VanDomelen led the Big Sky in ERA at 1.79, more than half a run better than any other league pitcher, and strikeouts, with 162, one more than Hood. Saltern, the pesky leadoff hitter for the Big Sky's top offensive team, led the league in hits and runs scored while batting .461.

Idaho State's Haley Harrison, a transfer from Utah Valley, and Southern Utah's Sarah Murphy, who joined the Thunderbirds from California Baptist, shared Newcomer of the Year honors.

It was the second consecutive year earning first-team honors for Olea, who batted .408 as a junior and has upped that to .419 as a senior to rank third in the league. Combined with her Big Sky-leading 33 walks, Olea has the league's best on-base percentage of .526.

Montana's No. 3 hitter in the lineup ranks second behind Saltern in the Big Sky in hits and runs scored, and has struck out just eight times this season in 160 at-bats. Olea, who has a .948 fielding percentage at the hot corner, had a program-record 17-game hitting streak during the season.

Through Montana's first month of the season, Hood was a freshman trying to adjust to pitching at the collegiate level. In mid-March, she had a middling 2-2 record and 3.39 ERA, and had only a handful more strikeouts (35) than she did walks (22).

Then everything changed. Since Montana returned home that month for the Grizzly Classic, Hood has been mostly electric, oftentimes overpowering, and has evolved into the program's ace, the go-to pitcher for games one and three during Big Sky series.

She has won 14 of her last 17 decisions, and since pitching Montana to a 4-3 victory over Seattle at home on March 17, she has 126 strikeouts against just 27 walks, with a program-record 13 Ks against Northern Colorado on April 14.

Her 103 strikeouts in 15 league appearances exactly matched the hits (81) and walks (22) allowed in those games.

Hood takes a 15-5 record into the postseason, her 15 wins a new single-season program record and second in the league behind the 17 of Weber State's Kirtlyn Bohling. Her 2.30 ERA and 161 strikeouts rank second in the Big Sky behind only VanDomelen.

Colburn, the Big Sky's most productive hitter and one of the league's most feared batters, was voted second team for the second straight year, this time behind Northern Colorado's Erica Dick, the only first-team selection whose school won't be playing in this week's tournament.

Colburn leads the Big Sky in RBIs with 56, 10 more than any other player, a reflection of her ability to come up big in key moments. While her teammates have batted .250 this season with runners in scoring position, Colburn is hitting .426.

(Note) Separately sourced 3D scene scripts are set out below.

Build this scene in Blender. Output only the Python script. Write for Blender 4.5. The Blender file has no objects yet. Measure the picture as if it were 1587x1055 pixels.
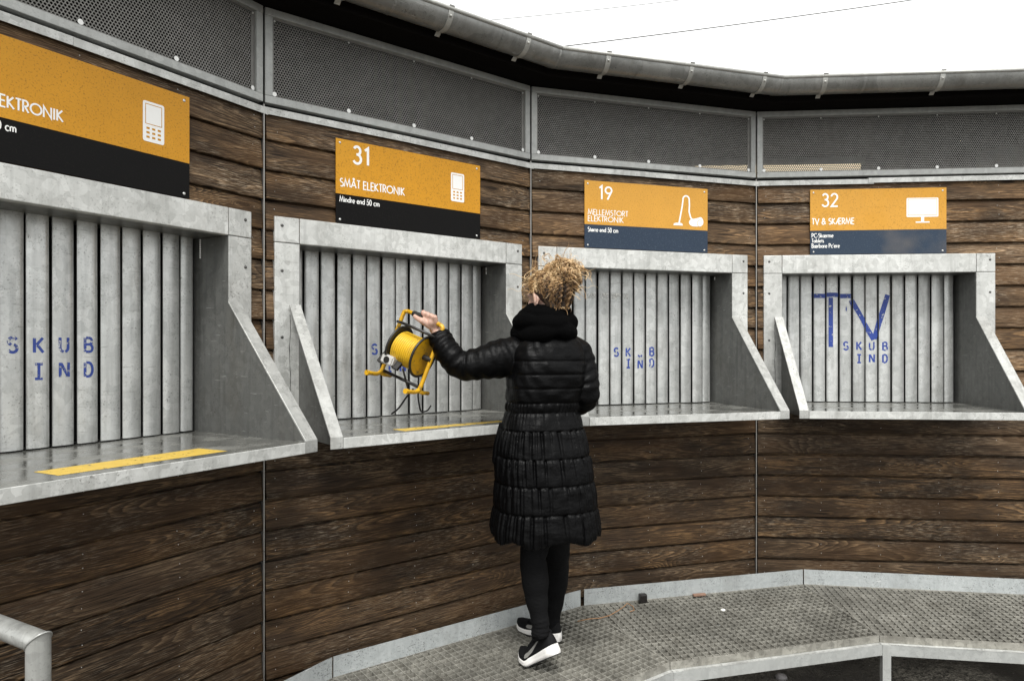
import bpy, bmesh, math, random
import numpy as np
from mathutils import Vector, Matrix, Quaternion, noise as mnoise

random.seed(7); RNG = np.random.default_rng(7)
S = bpy.context.scene
C = S.collection
R = math.radians
EYE = 1.36                        # eye height above the walkway datum

# ------------------------------------------------------------------ camera, sky, sun, exposure
cam_d = bpy.data.cameras.new('camera'); cam = bpy.data.objects.new('camera', cam_d); C.objects.link(cam)
cam.location = (0, 0, EYE); cam.rotation_euler = (R(90), 0, 0)
cam_d.sensor_width = 36; cam_d.lens = 24.0; cam_d.shift_y = 0.0066; cam_d.clip_end = 2000; cam_d.clip_start = 0.05
S.camera = cam

SUN_EL, SUN_AZ = R(56), R(-2)     # overcast: a broad bright patch of cloud behind and right of the camera
W = bpy.data.worlds.new('World'); S.world = W; W.use_nodes = True
nt = W.node_tree; nt.nodes.clear()
sky = nt.nodes.new('ShaderNodeTexSky'); sky.sky_type = 'NISHITA'; sky.sun_disc = False
sky.sun_elevation = SUN_EL; sky.sun_rotation = math.pi - SUN_AZ
sky.air_density = 1.0; sky.dust_density = 1.0; sky.ozone_density = 1.0
hs = nt.nodes.new('ShaderNodeHueSaturation'); hs.inputs['Saturation'].default_value = 0.10
mx = nt.nodes.new('ShaderNodeMix'); mx.data_type = 'RGBA'; mx.inputs['Factor'].default_value = 0.80
mx.inputs['B'].default_value = (12.0, 12.1, 12.0, 1)
bg = nt.nodes.new('ShaderNodeBackground'); bg.inputs['Strength'].default_value = 0.055
wo = nt.nodes.new('ShaderNodeOutputWorld')
nt.links.new(sky.outputs[0], hs.inputs['Color']); nt.links.new(hs.outputs[0], mx.inputs['A'])
nt.links.new(mx.outputs['Result'], bg.inputs['Color']); nt.links.new(bg.outputs[0], wo.inputs['Surface'])

sun_d = bpy.data.lights.new('sun', 'SUN'); sun_d.energy = 1.5; sun_d.angle = R(24); sun_d.color = (1, .985, .95)
sun = bpy.data.objects.new('sun', sun_d); C.objects.link(sun)
sdir = Vector((math.sin(SUN_AZ) * math.cos(SUN_EL), -math.cos(SUN_AZ) * math.cos(SUN_EL), math.sin(SUN_EL)))
sun.rotation_euler = sdir.to_track_quat('Z', 'Y').to_euler(); sun.location = (6, -8, 12)

vs = S.view_settings
vs.view_transform = 'Standard'; vs.look = 'None'; vs.gamma = 1.0; vs.use_curve_mapping = False
vs.exposure = 1.40

# ------------------------------------------------------------------ geometry of the curved timber building (flat facets)
PH = R(37.414); TURN = R(21.024); PW = 1.36
ANG = [PH + TURN, PH, PH - TURN, PH - 2 * TURN]
J = [Vector((-0.9939, 2.7039)), Vector((0.0863, 3.5301)), Vector((1.3910, 3.9139))]
A = [J[0] - PW * Vector((math.cos(ANG[0]), math.sin(ANG[0])))] + J
WID = [PW, PW, PW, 2.3]
def fdir(k): return Vector((math.cos(ANG[k]), math.sin(ANG[k])))
def fnor(k): return Vector((math.sin(ANG[k]), -math.cos(ANG[k])))
def fpt(k, u, n, z=0.0):
    p = A[k] + fdir(k) * u + fnor(k) * n
    return Vector((p.x, p.y, z))
ENDS = [A[0], A[1], A[2], A[3], A[3] + fdir(3) * WID[3]]
def offset_poly(n):
    """the facet polyline moved n towards the court"""
    out = [ENDS[0] + fnor(0) * n]
    for k in range(1, 4):
        out.append(ENDS[k] + (fnor(k - 1) + fnor(k)).normalized() * (n / math.cos(TURN / 2)))
    out.append(ENDS[4] + fnor(3) * n)
    return out
def at(px, py, d):
    """a point d metres ahead of the camera"""
    return Vector(((px - 793.5) / 1058 * d, d, EYE + (537.9 - py) / 1058 * d))

# ------------------------------------------------------------------ object helpers
def tag(o, label=None, cat=None, group=None, kind=None):
    if label: o['label'] = label
    if cat: o['category'] = cat
    if group: o['group'] = group
    if kind: o['kind'] = kind
    return o
def empty(name, loc=(0, 0, 0), rz=0.0, label=None, cat=None, group=None):
    o = bpy.data.objects.new(name, None); C.objects.link(o)
    o.location = loc; o.rotation_euler = (0, 0, rz); o.empty_display_size = .1
    return tag(o, label, cat, group)
def link(name, me, parent=None, loc=(0, 0, 0), rot=(0, 0, 0), mat=None):
    o = bpy.data.objects.new(name, me); C.objects.link(o)
    o.parent = parent; o.location = loc; o.rotation_euler = rot
    if mat is not None and not me.materials: me.materials.append(mat)
    return o
def mesh(verts, faces, mat=None, smooth=False, name='m'):
    me = bpy.data.meshes.new(name); me.from_pydata([tuple(v) for v in verts], [], faces)
    if mat is not None:
        for m in (mat if isinstance(mat, (list, tuple)) else [mat]): me.materials.append(m)
    if smooth:
        me.polygons.foreach_set('use_smooth', [True] * len(me.polygons))
    me.update(); return me
class MB:
    """collects simple solids into one mesh"""
    def __init__(s): s.v = []; s.f = []
    def add(s, v, f):
        o = len(s.v); s.v += [Vector(x) for x in v]; s.f += [tuple(i + o for i in q) for q in f]; return s
    def box(s, x0, x1, y0, y1, z0, z1, b=0.0):
        if b <= 0:
            v = [(x, y, z) for z in (z0, z1) for y in (y0, y1) for x in (x0, x1)]
            return s.add(v, [(0, 2, 3, 1), (4, 5, 7, 6), (0, 1, 5, 4), (2, 6, 7, 3), (0, 4, 6, 2), (1, 3, 7, 5)])
        bm = bmesh.new(); bmesh.ops.create_cube(bm, size=1)
        for w in bm.verts:
            w.co = Vector((x0 if w.co.x < 0 else x1, y0 if w.co.y < 0 else y1, z0 if w.co.z < 0 else z1))
        bmesh.ops.bevel(bm, geom=list(bm.edges), offset=b, segments=2, profile=.5, affect='EDGES')
        bm.verts.index_update(); s.bm(bm); return s
    def bm(s, bm):
        bm.verts.index_update()
        s.add([w.co.copy() for w in bm.verts], [[w.index for w in f.verts] for f in bm.faces]); bm.free(); return s
    def prism(s, poly, axis, t0, t1):
        """polygon (two coordinates) extruded along axis 0,1,2"""
        n = len(poly); v = []
        for t in (t0, t1):
            for (p, q) in poly:
                v.append([(t, p, q), (p, t, q), (p, q, t)][axis])
        f = [tuple(range(n - 1, -1, -1)), tuple(range(n, 2 * n))] + [(i, (i + 1) % n, n + (i + 1) % n, n + i) for i in range(n)]
        return s.add(v, f)
    def beam(s, p0, p1, w, h, up=Vector((0, 0, 1))):
        p0, p1 = Vector(p0), Vector(p1); d = (p1 - p0).normalized(); x = d.cross(up).normalized(); y = x.cross(d)
        v = [p + x * a * w / 2 + y * b * h / 2 for p in (p0, p1) for a, b in ((-1, -1), (1, -1), (1, 1), (-1, 1))]
        return s.add(v, [(3, 2, 1, 0), (4, 5, 6, 7), (0, 1, 5, 4), (1, 2, 6, 5), (2, 3, 7, 6), (3, 0, 4, 7)])
    def tube(s, pts, rad, seg=10, cap=True, squash=None):
        pts = [Vector(p) for p in pts]; n = len(pts)
        if not isinstance(rad, (list, tuple)): rad = [rad] * n
        t = [(pts[min(i + 1, n - 1)] - pts[max(i - 1, 0)]).normalized() for i in range(n)]
        a = Vector((0, 0, 1)) if abs(t[0].z) < .9 else Vector((0, 1, 0))
        x = t[0].cross(a).normalized(); rings = []
        for i in range(n):
            x = (x - t[i] * x.dot(t[i])).normalized(); y = t[i].cross(x)
            r = rad[i]; r = r if isinstance(r, (tuple, list)) else (r, r)
            rings.append([pts[i] + x * math.cos(2 * math.pi * j / seg) * r[0] + y * math.sin(2 * math.pi * j / seg) * r[1] for j in range(seg)])
        return s.loft(rings, cap)
    def loft(s, rings, cap=True, closed=True):
        o = len(s.v); m = len(rings[0])
        for r in rings: s.v += [Vector(p) for p in r]
        for i in range(len(rings) - 1):
            for j in range(m if closed else m - 1):
                s.f.append((o + i * m + j, o + i * m + (j + 1) % m, o + (i + 1) * m + (j + 1) % m, o + (i + 1) * m + j))
        if cap:
            s.f.append(tuple(o + j for j in range(m - 1, -1, -1)))
            e = o + (len(rings) - 1) * m; s.f.append(tuple(e + j for j in range(m)))
        return s
    def ball(s, c, r, seg=14, rings=9, rot=None):
        r = r if isinstance(r, (tuple, list)) else (r, r, r); c = Vector(c); rr = []
        for i in range(1, rings):
            th = math.pi * i / rings; row = []
            for j in range(seg):
                ph = 2 * math.pi * j / seg
                p = Vector((math.sin(th) * math.cos(ph) * r[0], math.sin(th) * math.sin(ph) * r[1], -math.cos(th) * r[2]))
                if rot is not None: p = rot @ p
                row.append(c + p)
            rr.append(row)
        return s.loft(rr)
    def disc(s, c, n, r, th, seg=24):
        c = Vector(c); n = Vector(n).normalized()
        return s.tube([c - n * th / 2, c + n * th / 2], r, seg)
    def me(s, mat=None, smooth=False, shift=None, auto=None):
        v = s.v if shift is None else [p - Vector(shift) for p in s.v]
        m = mesh(v, s.f, mat, smooth)
        if auto is not None:
            m.polygons.foreach_set('use_smooth', [True] * len(m.polygons)); m.set_sharp_from_angle(angle=R(auto))
        return m
    def build(s, name, mat, parent=None, loc=(0, 0, 0), rot=(0, 0, 0), smooth=False, auto=None, shift=None):
        return link(name, s.me(mat, smooth, shift, auto), parent, loc, rot)

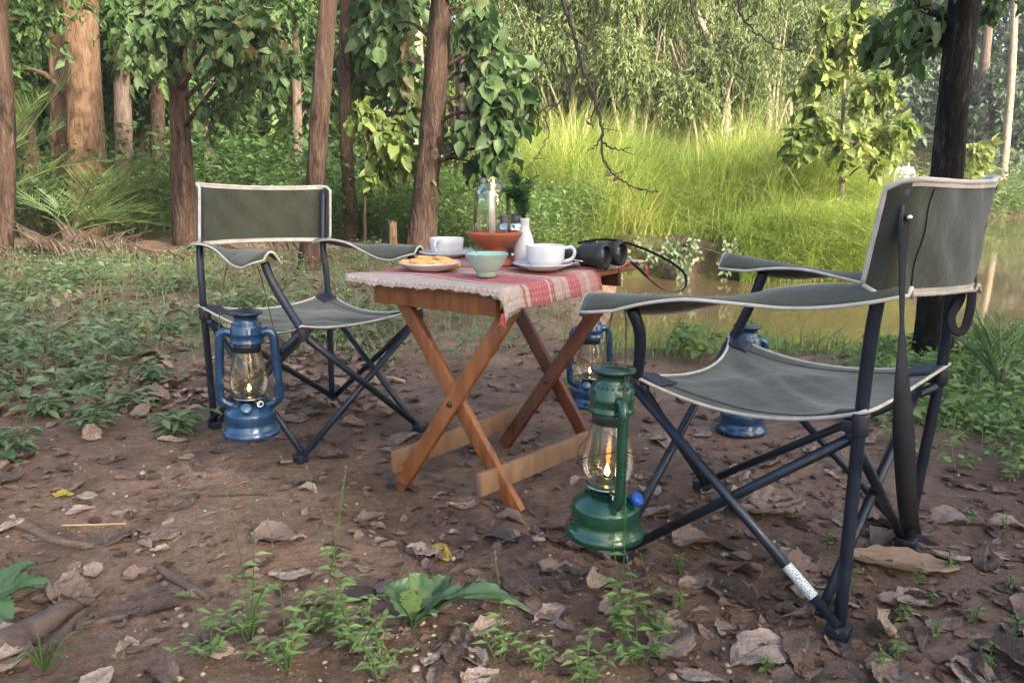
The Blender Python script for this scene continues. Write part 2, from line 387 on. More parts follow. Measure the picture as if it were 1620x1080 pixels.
w1 = n.new('ShaderNodeTexWave'); w1.inputs['Scale'].default_value = 24; w1.inputs['Distortion'].default_value = .6; l.new(mpx.outputs[0], w1.inputs[0])
w2 = n.new('ShaderNodeTexWave'); w2.bands_direction = 'Y'; w2.inputs['Scale'].default_value = 20; w2.inputs['Distortion'].default_value = .6; l.new(mpx.outputs[0], w2.inputs[0])
mw = n.new('ShaderNodeMath'); mw.operation = 'MULTIPLY'; l.new(w1.outputs['Fac'], mw.inputs[0]); l.new(w2.outputs['Fac'], mw.inputs[1])
c = mixc(n, l, ramp(n, l, mw.outputs[0], [(.25, (0,)*3), (.6, (.28,)*3)]), c, (.50, .41, .37))
c = mixc(n, l, .35, c, ramp(n, l, noise(n, l, coords(n, l), 60, 4), [(.3, (.6,)*3), (.7, (1.2,)*3)]), 'MULTIPLY')
l.new(c, b.inputs['Base Color']); b.inputs['Roughness'].default_value = .95; b.inputs['Specular IOR Level'].default_value = .1
l.new(bump(n, l, mw.outputs[0], .8, .003), b.inputs['Normal'])
M['thread'] = pmat('red_thread', (.45, .07, .09), (.55, .15, .15), .9)
# bark
M['bark_brown'] = barkmat('brown_bark', (.008, .0055, .0045), (.066, .041, .029), (.075, .047, .033))
M['bark_orange'] = barkmat('warm_bark', (.045, .027, .017), (.175, .108, .066), (.23, .14, .082), 7, 1.6)
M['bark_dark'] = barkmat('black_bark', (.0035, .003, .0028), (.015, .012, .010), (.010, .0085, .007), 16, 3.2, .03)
M['bark_pale'] = barkmat('pale_bark', (.12, .095, .07), (.34, .28, .22), (.26, .20, .15), 9, 2)
M['bark_grey'] = barkmat('grey_bark', (.05, .038, .03), (.17, .13, .105), (.13, .10, .085))
M['deadwood'] = pmat('dead_twig', (.022, .014, .013), (.06, .038, .034), .85, scale=40, bs=.4)
M['straw'] = leafmat('dead_frond', [(0, (.045, .034, .026)), (.5, (.095, .072, .056)), (1, (.19, .15, .115))], .15, .8, .1)
# leaves
M['lf_dark'] = leafmat('dark_forest_leaf', [(0, (0.040, 0.077, 0.028)), (.5, (0.077, 0.146, 0.048)), (1, (0.158, 0.258, 0.082))], .34, .5)
M['lf_mid'] = leafmat('broad_green_leaf', [(0, (0.039, 0.074, 0.031)), (.5, (0.077, 0.136, 0.053)), (.9, (0.129, 0.204, 0.075)), (1, (0.191, 0.154, 0.071))], .38, .48)
M['lf_light'] = leafmat('yellow_green_leaf', [(0, (0.085, 0.145, 0.038)), (.5, (0.153, 0.218, 0.058)), (1, (0.270, 0.293, 0.092))], .42, .5)
M['lf_willow'] = leafmat('pale_narrow_leaf', [(0, (0.098, 0.139, 0.053)), (.5, (0.165, 0.221, 0.090)), (1, (0.270, 0.332, 0.147))], .36, .55)
M['lf_far'] = leafmat('blue_green_leaf', [(0, (0.042, 0.075, 0.052)), (.5, (0.080, 0.127, 0.087)), (1, (0.145, 0.212, 0.129))], .25, .6)
M['lf_weed'] = leafmat('weed_leaf', [(0, (0.073, 0.117, 0.060)), (.5, (0.132, 0.198, 0.101)), (.85, (0.189, 0.256, 0.134)), (1, (0.333, 0.333, 0.178))], .32, .5)
M['lf_weed2'] = leafmat('bright_weed_leaf', [(0, (0.104, 0.177, 0.062)), (.5, (0.169, 0.265, 0.091)), (1, (0.273, 0.358, 0.140))], .38, .5)
M['lf_grass'] = leafmat('tall_grass_blade', [(0, (0.141, 0.236, 0.058)), (.4, (0.273, 0.382, 0.094)), (.75, (0.435, 0.495, 0.141)), (.9, (0.557, 0.535, 0.214)), (1, (0.620, 0.506, 0.280))], .45, .5)
M['lf_palm'] = leafmat('palm_leaflet', [(0, (0.063, 0.127, 0.055)), (.5, (0.128, 0.212, 0.085)), (.8, (0.231, 0.310, 0.115)), (1, (0.358, 0.338, 0.165))], .3, .5)
M['lf_fern'] = leafmat('dark_sprig', [(0, (0.027, 0.071, 0.027)), (.5, (0.049, 0.122, 0.044)), (1, (0.111, 0.199, 0.066))], .25, .55)
M['lf_hero'] = leafmat('glossy_broad_leaf', [(0, (0.048, 0.098, 0.046)), (.5, (0.078, 0.145, 0.066)), (1, (0.147, 0.225, 0.081))], .3, .42, .5)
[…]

At .401, she is one of just four players, along with Burnett, Saltern and Olea, all first-team selections, to have a batting average better than .400.

Her 14 home runs, a career high, are tied for the league lead with Sacramento State's Suzy Brookshire, and she leads the Big Sky in doubles (18), total bases (127) and slugging percentage (.784) while ranking in the top five in the league in five other categories.

Lyons earned honorable-mention All-Big Sky honors for the second straight year, while Saacke, in her first year as Montana's mostly full-time catcher, and Martinez were recognized for the first time.

Lyons has gone 9 for 15 the last four games to inch her batting average (.302) above .300 for the first time this season, and she has a stellar .993 fielding percentage at first base, with just three errors on the season while starting 53 of 54 games.

Saacke is batting .250, but she has shown a propensity toward making those hits count. Her 19 hits in 21 league games have driven in 15 runs. She also doesn't have an error since the start of Big Sky play and has just one all season in 39 starts behind the plate.

Martinez, who has started all 54 games at second base, is batting a career-best .269. She started the season hitting in the No. 9 spot, but she's been in the leadoff position since MaKenna McGill's season-ending injury on March 17. She has just six errors on the season in nearly 200 chances.

Montana opens the Big Sky tournament in Ogden, Utah, on Thursday with a game at 5 p.m. against either No. 3 Sacramento State or No. 6 Idaho State.